>>>

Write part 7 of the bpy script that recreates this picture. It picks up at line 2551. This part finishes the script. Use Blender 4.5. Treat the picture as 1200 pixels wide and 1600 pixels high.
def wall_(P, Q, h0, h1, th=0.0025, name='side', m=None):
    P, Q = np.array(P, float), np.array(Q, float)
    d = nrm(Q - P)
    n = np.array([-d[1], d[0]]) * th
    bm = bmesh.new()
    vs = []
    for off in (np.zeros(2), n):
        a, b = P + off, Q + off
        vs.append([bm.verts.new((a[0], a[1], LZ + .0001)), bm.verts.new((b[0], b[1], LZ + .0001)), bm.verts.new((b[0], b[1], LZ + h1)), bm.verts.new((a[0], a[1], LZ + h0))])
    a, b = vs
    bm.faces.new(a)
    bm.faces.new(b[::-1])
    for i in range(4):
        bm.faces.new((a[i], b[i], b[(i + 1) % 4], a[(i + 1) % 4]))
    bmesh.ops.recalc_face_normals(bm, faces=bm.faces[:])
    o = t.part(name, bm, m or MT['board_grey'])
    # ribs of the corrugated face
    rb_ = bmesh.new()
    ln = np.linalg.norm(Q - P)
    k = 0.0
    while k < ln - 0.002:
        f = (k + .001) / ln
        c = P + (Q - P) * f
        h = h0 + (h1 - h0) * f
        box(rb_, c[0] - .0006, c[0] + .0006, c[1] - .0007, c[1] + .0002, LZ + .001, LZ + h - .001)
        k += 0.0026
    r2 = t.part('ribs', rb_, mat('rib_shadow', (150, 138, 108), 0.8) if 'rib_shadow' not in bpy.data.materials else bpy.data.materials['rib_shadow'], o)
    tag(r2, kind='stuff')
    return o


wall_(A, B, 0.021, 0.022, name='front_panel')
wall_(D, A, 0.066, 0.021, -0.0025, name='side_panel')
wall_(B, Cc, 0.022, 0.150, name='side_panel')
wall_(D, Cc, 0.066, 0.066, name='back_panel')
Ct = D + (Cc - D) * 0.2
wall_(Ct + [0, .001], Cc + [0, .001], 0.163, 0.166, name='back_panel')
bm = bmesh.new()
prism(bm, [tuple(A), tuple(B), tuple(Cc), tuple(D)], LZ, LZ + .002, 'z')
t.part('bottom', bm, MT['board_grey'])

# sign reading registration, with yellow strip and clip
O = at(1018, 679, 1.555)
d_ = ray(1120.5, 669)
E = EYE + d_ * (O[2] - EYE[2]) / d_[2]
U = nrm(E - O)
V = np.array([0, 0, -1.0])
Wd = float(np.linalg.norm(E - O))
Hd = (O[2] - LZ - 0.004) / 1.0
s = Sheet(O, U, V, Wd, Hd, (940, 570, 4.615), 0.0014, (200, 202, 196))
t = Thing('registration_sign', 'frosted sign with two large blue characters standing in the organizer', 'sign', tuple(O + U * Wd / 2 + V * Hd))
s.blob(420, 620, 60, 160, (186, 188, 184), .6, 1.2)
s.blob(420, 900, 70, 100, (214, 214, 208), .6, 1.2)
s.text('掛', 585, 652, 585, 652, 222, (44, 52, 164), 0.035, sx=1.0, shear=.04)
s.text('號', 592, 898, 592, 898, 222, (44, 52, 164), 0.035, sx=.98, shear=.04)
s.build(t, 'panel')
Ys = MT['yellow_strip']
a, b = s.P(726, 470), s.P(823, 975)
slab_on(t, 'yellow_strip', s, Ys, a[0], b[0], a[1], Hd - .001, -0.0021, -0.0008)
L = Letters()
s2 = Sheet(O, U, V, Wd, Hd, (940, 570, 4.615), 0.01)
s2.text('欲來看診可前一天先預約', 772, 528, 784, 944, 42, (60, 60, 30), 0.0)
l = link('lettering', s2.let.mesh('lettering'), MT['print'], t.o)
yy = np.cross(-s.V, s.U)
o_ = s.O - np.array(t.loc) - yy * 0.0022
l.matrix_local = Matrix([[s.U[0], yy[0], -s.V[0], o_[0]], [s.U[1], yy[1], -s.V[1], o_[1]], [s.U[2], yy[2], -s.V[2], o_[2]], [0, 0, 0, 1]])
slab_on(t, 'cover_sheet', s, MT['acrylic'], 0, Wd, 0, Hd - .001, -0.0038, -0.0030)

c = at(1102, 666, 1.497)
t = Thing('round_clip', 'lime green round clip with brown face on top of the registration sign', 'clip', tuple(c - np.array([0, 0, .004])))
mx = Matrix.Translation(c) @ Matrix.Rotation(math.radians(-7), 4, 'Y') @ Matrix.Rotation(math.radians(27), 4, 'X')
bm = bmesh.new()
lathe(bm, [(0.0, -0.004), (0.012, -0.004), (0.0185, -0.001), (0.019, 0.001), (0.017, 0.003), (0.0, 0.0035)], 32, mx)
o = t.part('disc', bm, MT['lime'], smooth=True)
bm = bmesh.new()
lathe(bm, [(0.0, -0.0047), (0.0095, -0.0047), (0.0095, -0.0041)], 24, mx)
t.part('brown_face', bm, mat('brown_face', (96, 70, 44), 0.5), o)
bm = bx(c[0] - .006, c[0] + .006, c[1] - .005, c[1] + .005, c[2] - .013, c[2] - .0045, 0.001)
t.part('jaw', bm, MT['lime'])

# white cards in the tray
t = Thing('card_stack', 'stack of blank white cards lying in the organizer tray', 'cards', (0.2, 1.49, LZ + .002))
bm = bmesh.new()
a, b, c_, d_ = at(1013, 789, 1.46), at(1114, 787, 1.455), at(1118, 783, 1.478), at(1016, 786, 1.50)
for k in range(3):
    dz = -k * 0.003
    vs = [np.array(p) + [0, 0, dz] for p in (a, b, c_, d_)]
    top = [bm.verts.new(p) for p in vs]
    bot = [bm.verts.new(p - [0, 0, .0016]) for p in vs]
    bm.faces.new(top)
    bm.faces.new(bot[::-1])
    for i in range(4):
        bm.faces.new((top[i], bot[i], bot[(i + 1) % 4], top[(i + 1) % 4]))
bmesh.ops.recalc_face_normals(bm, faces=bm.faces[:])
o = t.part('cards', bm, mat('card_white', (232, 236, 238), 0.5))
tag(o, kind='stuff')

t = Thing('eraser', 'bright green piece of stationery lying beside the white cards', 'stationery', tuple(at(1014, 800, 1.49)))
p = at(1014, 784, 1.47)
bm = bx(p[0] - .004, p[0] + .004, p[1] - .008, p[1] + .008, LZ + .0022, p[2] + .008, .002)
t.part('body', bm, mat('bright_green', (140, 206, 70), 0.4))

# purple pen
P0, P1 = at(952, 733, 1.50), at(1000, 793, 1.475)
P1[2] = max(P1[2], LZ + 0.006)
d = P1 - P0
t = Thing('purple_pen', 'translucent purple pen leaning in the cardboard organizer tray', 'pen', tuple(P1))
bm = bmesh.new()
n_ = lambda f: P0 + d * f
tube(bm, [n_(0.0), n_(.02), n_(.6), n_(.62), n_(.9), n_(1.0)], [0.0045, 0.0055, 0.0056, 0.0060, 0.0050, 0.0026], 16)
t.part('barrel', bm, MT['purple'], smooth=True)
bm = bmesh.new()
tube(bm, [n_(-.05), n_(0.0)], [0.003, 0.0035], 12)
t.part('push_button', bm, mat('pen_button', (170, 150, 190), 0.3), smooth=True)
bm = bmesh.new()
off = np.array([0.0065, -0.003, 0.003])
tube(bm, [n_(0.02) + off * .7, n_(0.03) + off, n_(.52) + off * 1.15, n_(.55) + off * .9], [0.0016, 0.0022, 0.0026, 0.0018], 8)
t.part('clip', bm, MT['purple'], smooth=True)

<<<

» TASK REQUIREMENTS
Reproduce the full listing above, character for character.

» RESPONSE
Write part 7 of the bpy script that recreates this picture. It picks up at line 2551. This part finishes the script. Use Blender 4.5. Treat the picture as 1200 pixels wide and 1600 pixels high.
def wall_(P, Q, h0, h1, th=0.0025, name='side', m=None):
    P, Q = np.array(P, float), np.array(Q, float)
    d = nrm(Q - P)
    n = np.array([-d[1], d[0]]) * th
    bm = bmesh.new()
    vs = []
    for off in (np.zeros(2), n):
        a, b = P + off, Q + off
        vs.append([bm.verts.new((a[0], a[1], LZ + .0001)), bm.verts.new((b[0], b[1], LZ + .0001)), bm.verts.new((b[0], b[1], LZ + h1)), bm.verts.new((a[0], a[1], LZ + h0))])
    a, b = vs
    bm.faces.new(a)
    bm.faces.new(b[::-1])
    for i in range(4):
        bm.faces.new((a[i], b[i], b[(i + 1) % 4], a[(i + 1) % 4]))
    bmesh.ops.recalc_face_normals(bm, faces=bm.faces[:])
    o = t.part(name, bm, m or MT['board_grey'])
    # ribs of the corrugated face
    rb_ = bmesh.new()
    ln = np.linalg.norm(Q - P)
    k = 0.0
    while k < ln - 0.002:
        f = (k + .001) / ln
        c = P + (Q - P) * f
        h = h0 + (h1 - h0) * f
        box(rb_, c[0] - .0006, c[0] + .0006, c[1] - .0007, c[1] + .0002, LZ + .001, LZ + h - .001)
        k += 0.0026
    r2 = t.part('ribs', rb_, mat('rib_shadow', (150, 138, 108), 0.8) if 'rib_shadow' not in bpy.data.materials else bpy.data.materials['rib_shadow'], o)
    tag(r2, kind='stuff')
    return o


wall_(A, B, 0.021, 0.022, name='front_panel')
wall_(D, A, 0.066, 0.021, -0.0025, name='side_panel')
wall_(B, Cc, 0.022, 0.150, name='side_panel')
wall_(D, Cc, 0.066, 0.066, name='back_panel')
Ct = D + (Cc - D) * 0.2
wall_(Ct + [0, .001], Cc + [0, .001], 0.163, 0.166, name='back_panel')
bm = bmesh.new()
prism(bm, [tuple(A), tuple(B), tuple(Cc), tuple(D)], LZ, LZ + .002, 'z')
t.part('bottom', bm, MT['board_grey'])

# sign reading registration, with yellow strip and clip
O = at(1018, 679, 1.555)
d_ = ray(1120.5, 669)
E = EYE + d_ * (O[2] - EYE[2]) / d_[2]
U = nrm(E - O)
V = np.array([0, 0, -1.0])
Wd = float(np.linalg.norm(E - O))
Hd = (O[2] - LZ - 0.004) / 1.0
s = Sheet(O, U, V, Wd, Hd, (940, 570, 4.615), 0.0014, (200, 202, 196))
t = Thing('registration_sign', 'frosted sign with two large blue characters standing in the organizer', 'sign', tuple(O + U * Wd / 2 + V * Hd))
s.blob(420, 620, 60, 160, (186, 188, 184), .6, 1.2)
s.blob(420, 900, 70, 100, (214, 214, 208), .6, 1.2)
s.text('掛', 585, 652, 585, 652, 222, (44, 52, 164), 0.035, sx=1.0, shear=.04)
s.text('號', 592, 898, 592, 898, 222, (44, 52, 164), 0.035, sx=.98, shear=.04)
s.build(t, 'panel')
Ys = MT['yellow_strip']
a, b = s.P(726, 470), s.P(823, 975)
slab_on(t, 'yellow_strip', s, Ys, a[0], b[0], a[1], Hd - .001, -0.0021, -0.0008)
L = Letters()
s2 = Sheet(O, U, V, Wd, Hd, (940, 570, 4.615), 0.01)
s2.text('欲來看診可前一天先預約', 772, 528, 784, 944, 42, (60, 60, 30), 0.0)
l = link('lettering', s2.let.mesh('lettering'), MT['print'], t.o)
yy = np.cross(-s.V, s.U)
o_ = s.O - np.array(t.loc) - yy * 0.0022
l.matrix_local = Matrix([[s.U[0], yy[0], -s.V[0], o_[0]], [s.U[1], yy[1], -s.V[1], o_[1]], [s.U[2], yy[2], -s.V[2], o_[2]], [0, 0, 0, 1]])
slab_on(t, 'cover_sheet', s, MT['acrylic'], 0, Wd, 0, Hd - .001, -0.0038, -0.0030)

c = at(1102, 666, 1.497)
t = Thing('round_clip', 'lime green round clip with brown face on top of the registration sign', 'clip', tuple(c - np.array([0, 0, .004])))
mx = Matrix.Translation(c) @ Matrix.Rotation(math.radians(-7), 4, 'Y') @ Matrix.Rotation(math.radians(27), 4, 'X')
bm = bmesh.new()
lathe(bm, [(0.0, -0.004), (0.012, -0.004), (0.0185, -0.001), (0.019, 0.001), (0.017, 0.003), (0.0, 0.0035)], 32, mx)
o = t.part('disc', bm, MT['lime'], smooth=True)
bm = bmesh.new()
lathe(bm, [(0.0, -0.0047), (0.0095, -0.0047), (0.0095, -0.0041)], 24, mx)
t.part('brown_face', bm, mat('brown_face', (96, 70, 44), 0.5), o)
bm = bx(c[0] - .006, c[0] + .006, c[1] - .005, c[1] + .005, c[2] - .013, c[2] - .0045, 0.001)
t.part('jaw', bm, MT['lime'])

# white cards in the tray
t = Thing('card_stack', 'stack of blank white cards lying in the organizer tray', 'cards', (0.2, 1.49, LZ + .002))
bm = bmesh.new()
a, b, c_, d_ = at(1013, 789, 1.46), at(1114, 787, 1.455), at(1118, 783, 1.478), at(1016, 786, 1.50)
for k in range(3):
    dz = -k * 0.003
    vs = [np.array(p) + [0, 0, dz] for p in (a, b, c_, d_)]
    top = [bm.verts.new(p) for p in vs]
    bot = [bm.verts.new(p - [0, 0, .0016]) for p in vs]
    bm.faces.new(top)
    bm.faces.new(bot[::-1])
    for i in range(4):
        bm.faces.new((top[i], bot[i], bot[(i + 1) % 4], top[(i + 1) % 4]))
bmesh.ops.recalc_face_normals(bm, faces=bm.faces[:])
o = t.part('cards', bm, mat('card_white', (232, 236, 238), 0.5))
tag(o, kind='stuff')

t = Thing('eraser', 'bright green piece of stationery lying beside the white cards', 'stationery', tuple(at(1014, 800, 1.49)))
p = at(1014, 784, 1.47)
bm = bx(p[0] - .004, p[0] + .004, p[1] - .008, p[1] + .008, LZ + .0022, p[2] + .008, .002)
t.part('body', bm, mat('bright_green', (140, 206, 70), 0.4))

# purple pen
P0, P1 = at(952, 733, 1.50), at(1000, 793, 1.475)
P1[2] = max(P1[2], LZ + 0.006)
d = P1 - P0
t = Thing('purple_pen', 'translucent purple pen leaning in the cardboard organizer tray', 'pen', tuple(P1))
bm = bmesh.new()
n_ = lambda f: P0 + d * f
tube(bm, [n_(0.0), n_(.02), n_(.6), n_(.62), n_(.9), n_(1.0)], [0.0045, 0.0055, 0.0056, 0.0060, 0.0050, 0.0026], 16)
t.part('barrel', bm, MT['purple'], smooth=True)
bm = bmesh.new()
tube(bm, [n_(-.05), n_(0.0)], [0.003, 0.0035], 12)
t.part('push_button', bm, mat('pen_button', (170, 150, 190), 0.3), smooth=True)
bm = bmesh.new()
off = np.array([0.0065, -0.003, 0.003])
tube(bm, [n_(0.02) + off * .7, n_(0.03) + off, n_(.52) + off * 1.15, n_(.55) + off * .9], [0.0016, 0.0022, 0.0026, 0.0018], 8)
t.part('clip', bm, MT['purple'], smooth=True)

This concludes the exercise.